» Work to do: Render the material again word for word, skipping the pictures in it.
— Begin Data block —
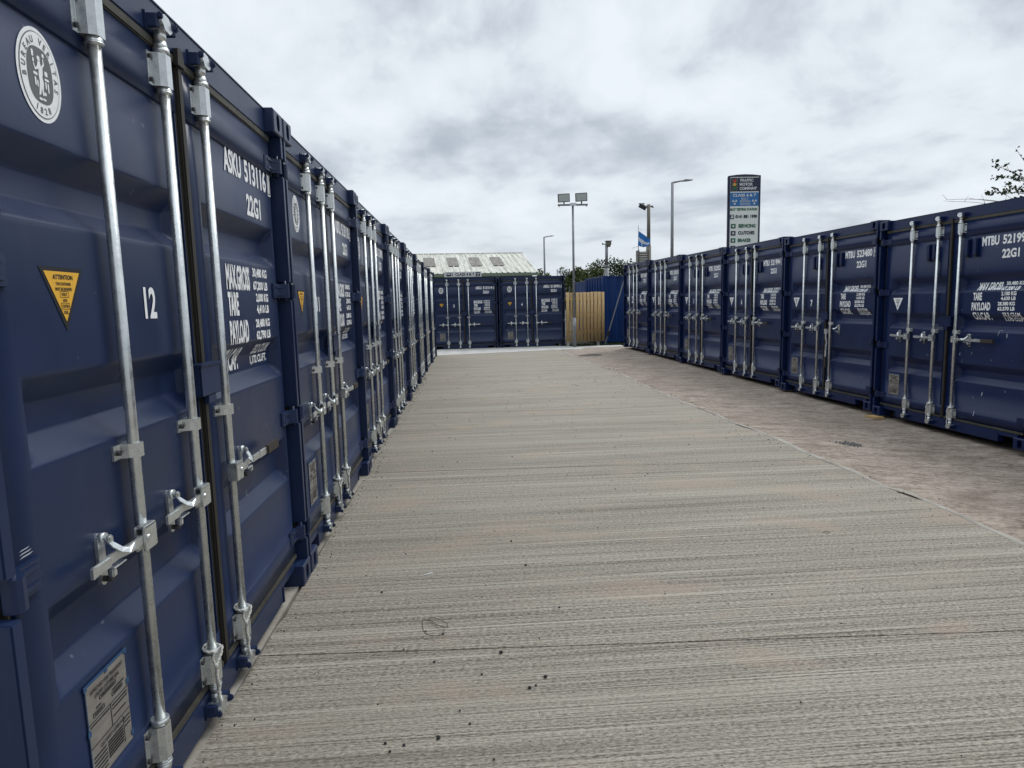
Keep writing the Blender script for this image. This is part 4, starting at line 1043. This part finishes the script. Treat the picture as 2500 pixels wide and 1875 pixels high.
# ---------------------------------------------------------------- skyline
def street_lamp(loc, h, r, arm, label, grp='street lamps on the skyline', base=0.0):
    o = empty('street_lamp', loc); tag(o, label, 'street lamp', grp)
    m = MB(); m.tube((0, 0, 0), (0, 0, h*0.18), r*1.5, n=14); m.tube((0, 0, h*0.18), (0, 0, h), r*1.1, r*0.8, n=14); m.build('pole', M['pole'], o)
    m = MB(); m.tube((0, 0, h-0.02), (arm*0.5, 0, h+arm*0.08), r*0.55, r*0.45, n=8); m.build('arm', M['pole'], o)
    m = MB(); m.prism([(arm*0.45, h+arm*0.05), (arm*0.62, h+arm*0.14), (arm*0.80, h+arm*0.13), (arm*1.0, h+arm*0.12), (arm*1.02, h+arm*0.09), (arm*0.78, h+arm*0.05), (arm*0.55, h+arm*0.035)], 'y', -0.09, 0.09)
    m.build('lantern', M['pole'], o); return o
street_lamp((8.27, 60, -0.1), 7.68, 0.09, 0.9, 'distant street lamp standing behind the workshop gable and the far containers')
street_lamp((15.48, 45, -0.1), 9.75, 0.115, 1.40, 'tallest street lamp, rising behind the right row left of the garage sign')
o = empty('camera_mast', (9.35, 38, -0.1)); tag(o, 'short mast topped by a boxy camera cluster above the blue container', 'mast')
m = MB(); m.tube((0, 0, 0), (0, 0, 3.7), 0.13, n=14); m.tube((0, 0, 3.7), (0, 0, 3.8), 0.15, n=14); m.tube((0, 0, 3.8), (0, 0, 5.05), 0.085, n=12); m.build('pole', M['pole'], o)
m = MB(); m.box(-0.04, 0.26, -0.15, 0.15, 4.98, 5.20, 0.02); m.box(-0.08, 0.30, -0.18, 0.18, 5.20, 5.235, 0.01); m.box(0.02, 0.22, -0.12, 0.12, 4.88, 4.98, 0.01); m.build('camera_housing', M['brownpole'], o)
m = MB(); m.tube((-0.05, 0, 5.04), (-0.24, 0, 5.05), 0.03, n=8); m.prism([(-0.25, 4.99), (-0.20, 5.02), (-0.20, 5.09), (-0.27, 5.12)], 'y', -0.06, 0.06); m.build('side_camera', M['pole'], o)
o = empty('lighting_pole', (10.21, 32, -0.1)); tag(o, 'brownish pole with a dark floodlight leaning off its top, beside the flag', 'lamp post')
m = MB(); m.tube((0, 0, 0), (0, 0, 4.4), 0.125, n=14); m.tube((0, 0, 4.4), (0, 0, 6.43), 0.095, 0.08, n=14); m.build('pole', M['brownpole'], o)
m = MB(); m.box(-0.30, 0.22, -0.03, 0.03, 6.30, 6.37, 0.005); m.tube((0.1, 0, 6.33), (0.25, 0, 6.28), 0.03, n=8); m.build('bracket', M['brownpole'], o)
m = MB(); m.box(-0.19, 0.19, -0.04, 0.04, -0.12, 0.12, 0.008); f = m.build('floodlight', M['flood'], o); f.location = (-0.30, -0.02, 6.32); f.rotation_euler = (R(50), R(28), 0)
m = MB(); m.box(-0.50, -0.22, -0.05, 0.05, 6.44, 6.49, 0.008); m.build('photocell_arm', M['flood'], o)

# flag on its pole, louvred column below
FP = empty('flag', (9.165, 30.0, 3.30)); tag(FP, 'blue flag with a white diagonal cross drooping from a thin pole', 'flag')
m = MB(); m.tube((0, 0, 0), (0, 0, 1.80), 0.022, 0.012, n=8); m.tube((0.02, 0, 1.66), (0.16, 0, 1.58), 0.006, n=6); m.build('flagpole', M['pole'], FP)
m = MB(); nu, nv = 40, 30
def fl(u, v):                                         # u along the fly, v down the hoist
    fold = 0.05*math.sin(u*9+v*2)*u
    x = 0.545*u*(1-0.10*v)+0.02; z = 1.53-0.66*v*(1-0.05*u) - 0.40*u + 0.42*v*u*u*0.9
    return (x-0.10*v*(1-u)*0.5, fold-0.02, z)
vv = [[m.bm.verts.new(fl(i/nu, j/nv)) for i in range(nu+1)] for j in range(nv+1)]
for j in range(nv):
    for i in range(nu):
        u, v = (i+.5)/nu, (j+.5)/nv
        f = m.bm.faces.new((vv[j][i], vv[j][i+1], vv[j+1][i+1], vv[j+1][i])); f.smooth = True
        f.material_index = 1 if (abs(v-(0.52+0.20*u)) < 0.13 or (abs(u-0.30-0.12*(v-0.6)) < 0.035 and v > 0.6)) else 0
m.build('cloth', [M['flagblue'], M['flagwhite']], FP)
m = MB(); m.tube((-0.02, 0, 0.82), (-0.30, 0, 0.74), 0.007, n=6); m.tube((0, 0, 0.42), (-0.14, 0, 0.40), 0.006, n=6); m.build('flag_cord', M['bolt'], FP)
o = empty('louvred_column', (9.43, 30.25, -0.1)); tag(o, 'cream louvred column of stacked slats standing below the flag', 'louvred column')
m = MB(); m.box(-0.27, -0.20, -0.2, 0.2, 0, 4.05, 0.005); m.box(0.20, 0.27, -0.2, 0.2, 0, 4.05, 0.005); m.box(-0.2, 0.2, 0.12, 0.16, 0, 4.0); m.build('side_post', M['brownpole'], o)
m = MB()
for k in range(36): m.box(-0.199, 0.199, -0.16, -0.10, 0.25+k*0.105, 0.25+k*0.105+0.062, 0.004)
m.build('slats', M['slat'], o)

# rail gantry
o = empty('gantry', (11.9, 70, -0.4)); tag(o, 'distant grey lattice gantry standing in front of the trees', 'gantry')
m = MB()
for x in (-0.16, 0.22): m.box(x-0.05, x+0.05, -0.05, 0.05, 0, 5.55 if x < 0 else 5.45)
for k in range(18): m.tube((-0.14, 0, 0.3*k), (0.20, 0, 0.3*k+0.28), 0.02, n=4)
m.build('lattice_mast', M['pole'], o)
m = MB(); m.box(-1.15, -0.1, -0.04, 0.04, 5.36, 5.42); m.box(-1.15, -0.1, -0.04, 0.04, 5.14, 5.18); m.box(-1.12, -1.06, -0.04, 0.04, 4.55, 5.60)
for k in range(6): m.tube((-1.1+k*0.17, 0, 5.16), (-1.0+k*0.17, 0, 5.39), 0.018, n=4)
m.build('cross_arm', M['pole'], o)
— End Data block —
» The reply:
Keep writing the Blender script for this image. This is part 4, starting at line 1043. This part finishes the script. Treat the picture as 2500 pixels wide and 1875 pixels high.
# ---------------------------------------------------------------- skyline
def street_lamp(loc, h, r, arm, label, grp='street lamps on the skyline', base=0.0):
    o = empty('street_lamp', loc); tag(o, label, 'street lamp', grp)
    m = MB(); m.tube((0, 0, 0), (0, 0, h*0.18), r*1.5, n=14); m.tube((0, 0, h*0.18), (0, 0, h), r*1.1, r*0.8, n=14); m.build('pole', M['pole'], o)
    m = MB(); m.tube((0, 0, h-0.02), (arm*0.5, 0, h+arm*0.08), r*0.55, r*0.45, n=8); m.build('arm', M['pole'], o)
    m = MB(); m.prism([(arm*0.45, h+arm*0.05), (arm*0.62, h+arm*0.14), (arm*0.80, h+arm*0.13), (arm*1.0, h+arm*0.12), (arm*1.02, h+arm*0.09), (arm*0.78, h+arm*0.05), (arm*0.55, h+arm*0.035)], 'y', -0.09, 0.09)
    m.build('lantern', M['pole'], o); return o
street_lamp((8.27, 60, -0.1), 7.68, 0.09, 0.9, 'distant street lamp standing behind the workshop gable and the far containers')
street_lamp((15.48, 45, -0.1), 9.75, 0.115, 1.40, 'tallest street lamp, rising behind the right row left of the garage sign')
o = empty('camera_mast', (9.35, 38, -0.1)); tag(o, 'short mast topped by a boxy camera cluster above the blue container', 'mast')
m = MB(); m.tube((0, 0, 0), (0, 0, 3.7), 0.13, n=14); m.tube((0, 0, 3.7), (0, 0, 3.8), 0.15, n=14); m.tube((0, 0, 3.8), (0, 0, 5.05), 0.085, n=12); m.build('pole', M['pole'], o)
m = MB(); m.box(-0.04, 0.26, -0.15, 0.15, 4.98, 5.20, 0.02); m.box(-0.08, 0.30, -0.18, 0.18, 5.20, 5.235, 0.01); m.box(0.02, 0.22, -0.12, 0.12, 4.88, 4.98, 0.01); m.build('camera_housing', M['brownpole'], o)
m = MB(); m.tube((-0.05, 0, 5.04), (-0.24, 0, 5.05), 0.03, n=8); m.prism([(-0.25, 4.99), (-0.20, 5.02), (-0.20, 5.09), (-0.27, 5.12)], 'y', -0.06, 0.06); m.build('side_camera', M['pole'], o)
o = empty('lighting_pole', (10.21, 32, -0.1)); tag(o, 'brownish pole with a dark floodlight leaning off its top, beside the flag', 'lamp post')
m = MB(); m.tube((0, 0, 0), (0, 0, 4.4), 0.125, n=14); m.tube((0, 0, 4.4), (0, 0, 6.43), 0.095, 0.08, n=14); m.build('pole', M['brownpole'], o)
m = MB(); m.box(-0.30, 0.22, -0.03, 0.03, 6.30, 6.37, 0.005); m.tube((0.1, 0, 6.33), (0.25, 0, 6.28), 0.03, n=8); m.build('bracket', M['brownpole'], o)
m = MB(); m.box(-0.19, 0.19, -0.04, 0.04, -0.12, 0.12, 0.008); f = m.build('floodlight', M['flood'], o); f.location = (-0.30, -0.02, 6.32); f.rotation_euler = (R(50), R(28), 0)
m = MB(); m.box(-0.50, -0.22, -0.05, 0.05, 6.44, 6.49, 0.008); m.build('photocell_arm', M['flood'], o)

# flag on its pole, louvred column below
FP = empty('flag', (9.165, 30.0, 3.30)); tag(FP, 'blue flag with a white diagonal cross drooping from a thin pole', 'flag')
m = MB(); m.tube((0, 0, 0), (0, 0, 1.80), 0.022, 0.012, n=8); m.tube((0.02, 0, 1.66), (0.16, 0, 1.58), 0.006, n=6); m.build('flagpole', M['pole'], FP)
m = MB(); nu, nv = 40, 30
def fl(u, v):                                         # u along the fly, v down the hoist
    fold = 0.05*math.sin(u*9+v*2)*u
    x = 0.545*u*(1-0.10*v)+0.02; z = 1.53-0.66*v*(1-0.05*u) - 0.40*u + 0.42*v*u*u*0.9
    return (x-0.10*v*(1-u)*0.5, fold-0.02, z)
vv = [[m.bm.verts.new(fl(i/nu, j/nv)) for i in range(nu+1)] for j in range(nv+1)]
for j in range(nv):
    for i in range(nu):
        u, v = (i+.5)/nu, (j+.5)/nv
        f = m.bm.faces.new((vv[j][i], vv[j][i+1], vv[j+1][i+1], vv[j+1][i])); f.smooth = True
        f.material_index = 1 if (abs(v-(0.52+0.20*u)) < 0.13 or (abs(u-0.30-0.12*(v-0.6)) < 0.035 and v > 0.6)) else 0
m.build('cloth', [M['flagblue'], M['flagwhite']], FP)
m = MB(); m.tube((-0.02, 0, 0.82), (-0.30, 0, 0.74), 0.007, n=6); m.tube((0, 0, 0.42), (-0.14, 0, 0.40), 0.006, n=6); m.build('flag_cord', M['bolt'], FP)
o = empty('louvred_column', (9.43, 30.25, -0.1)); tag(o, 'cream louvred column of stacked slats standing below the flag', 'louvred column')
m = MB(); m.box(-0.27, -0.20, -0.2, 0.2, 0, 4.05, 0.005); m.box(0.20, 0.27, -0.2, 0.2, 0, 4.05, 0.005); m.box(-0.2, 0.2, 0.12, 0.16, 0, 4.0); m.build('side_post', M['brownpole'], o)
m = MB()
for k in range(36): m.box(-0.199, 0.199, -0.16, -0.10, 0.25+k*0.105, 0.25+k*0.105+0.062, 0.004)
m.build('slats', M['slat'], o)

# rail gantry
o = empty('gantry', (11.9, 70, -0.4)); tag(o, 'distant grey lattice gantry standing in front of the trees', 'gantry')
m = MB()
for x in (-0.16, 0.22): m.box(x-0.05, x+0.05, -0.05, 0.05, 0, 5.55 if x < 0 else 5.45)
for k in range(18): m.tube((-0.14, 0, 0.3*k), (0.20, 0, 0.3*k+0.28), 0.02, n=4)
m.build('lattice_mast', M['pole'], o)
m = MB(); m.box(-1.15, -0.1, -0.04, 0.04, 5.36, 5.42); m.box(-1.15, -0.1, -0.04, 0.04, 5.14, 5.18); m.box(-1.12, -1.06, -0.04, 0.04, 4.55, 5.60)
for k in range(6): m.tube((-1.1+k*0.17, 0, 5.16), (-1.0+k*0.17, 0, 5.39), 0.018, n=4)
m.build('cross_arm', M['pole'], o)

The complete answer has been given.